Que l’esprit soit moins un ordre normatif statique qu’une capacité à user des règles ou des concepts en des applications effectives dont l’actualité est par principe indescriptible ou irreprésentable, du Tractatus Logico-philosophicus (1918) à De la certitude (1951), Wittgenstein n’aura donc jamais rien dit d’autre. C’est sur le fond de cette pensée centrale et de bout en bout directrice qu’il faut considérer l’évolution et les mutations de l’œuvre qui apparaît dès lors comme un approfondissement continu qui s’est progressivement organisé autour de trois figures successives, et à chaque fois un peu plus mûres, de la pensée, ressaisie en sa dimension spécifiquement opératoire :
- Dans un premier temps qui concerne essentiellement les Carnets 1914-1916 et le Tractatus Logico-philosophicus, penser, c’est projeter une image dans un espace construit.
- Dans un second temps, transitoire et décisif, au début des années trente, dans des écrits comme les Remarques philosophiques, la Grammaire philosophique, Les Dictées à Waismann et pour Schlick, par exemple, penser, c’est opérer avec des signes au sein d’un système inventé.
- Dans un troisième et dernier temps, à partir de 1937 dans un texte intitulé Cause et effet : saisie intuitive et de façon tout à fait systématique dans les Remarques sur les fondements des mathématiques et les Recherches philosophiques et ce jusqu’aux derniers écrits, penser, c’est, en fonction des cas, employer, dominer ou maîtriser une technique dans une forme de vie donnée ou héritée.

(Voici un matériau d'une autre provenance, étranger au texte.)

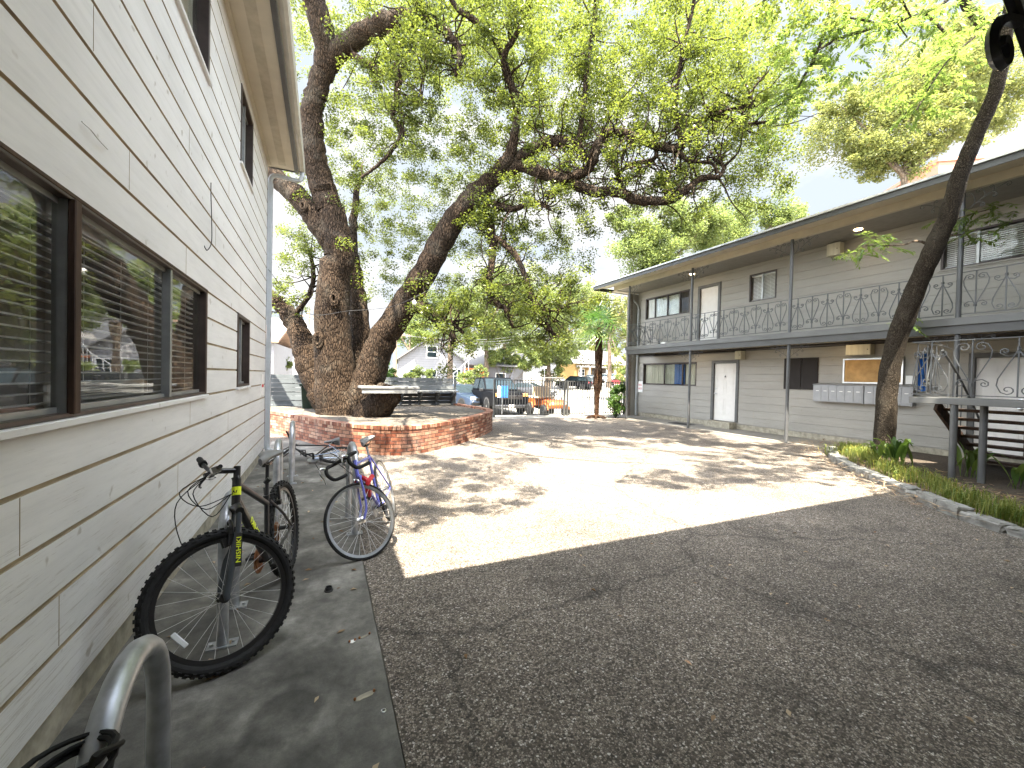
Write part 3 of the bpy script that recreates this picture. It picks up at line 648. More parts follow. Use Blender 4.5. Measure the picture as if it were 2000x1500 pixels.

Le premier moment, celui schème projectif, correspond à l’influence conjointe d’Arthur Schopenhauer, de Ludwig Boltzmann et d’Heinrich Hertz et la pensée, c’est-à-dire l’application des concepts, y est comprise à l’aune de la théorie des modèles et de la géométrie projective. Le second, celui du schème calculatoire, doit l’essentiel de sa spécificité à la critique et à la déconstruction du premier à l’occasion d’une réflexion sur les fondements des mathématiques, de l’arithmétique plus précisément, qui fait passer au premier plan les notions d’ « opération » et de « calcul ». Le dernier, celui du schème technique, enregistre et fait finalement valoir une anthropologisation des pratiques conceptuelles dont les sources sont sans doute multiples, certaines expressément reconnues, Spengler, Straffa, par exemple, d’autres non, qui semblent pourtant souvent très probables, comme Dewey, Bühler, Malinowski ou Hogben. C’est à ce troisième et dernier moment que je m’attacherai au cours de cette intervention en m’arrêtant plus précisément sur les rapports que Wittgenstein a entretenus avec l’œuvre de Spengler parce qu’ils permettent peut-être, entre autres hypothèses, d’expliquer certains aspects spécifiquement naturalistes, disons plutôt éthologiques, de la référence wittgensteinienne au concept de « technique ». Une notion capitale autour de laquelle Wittgenstein achève finalement une recherche indissociablement logique et morale puisque, vouée de bout en bout à mettre en évidence l’indescriptibilité principielle de l’esprit et de la pensée, elle s’apparente à une transposition philosophique de la lutte religieuse contre la régression idolâtre.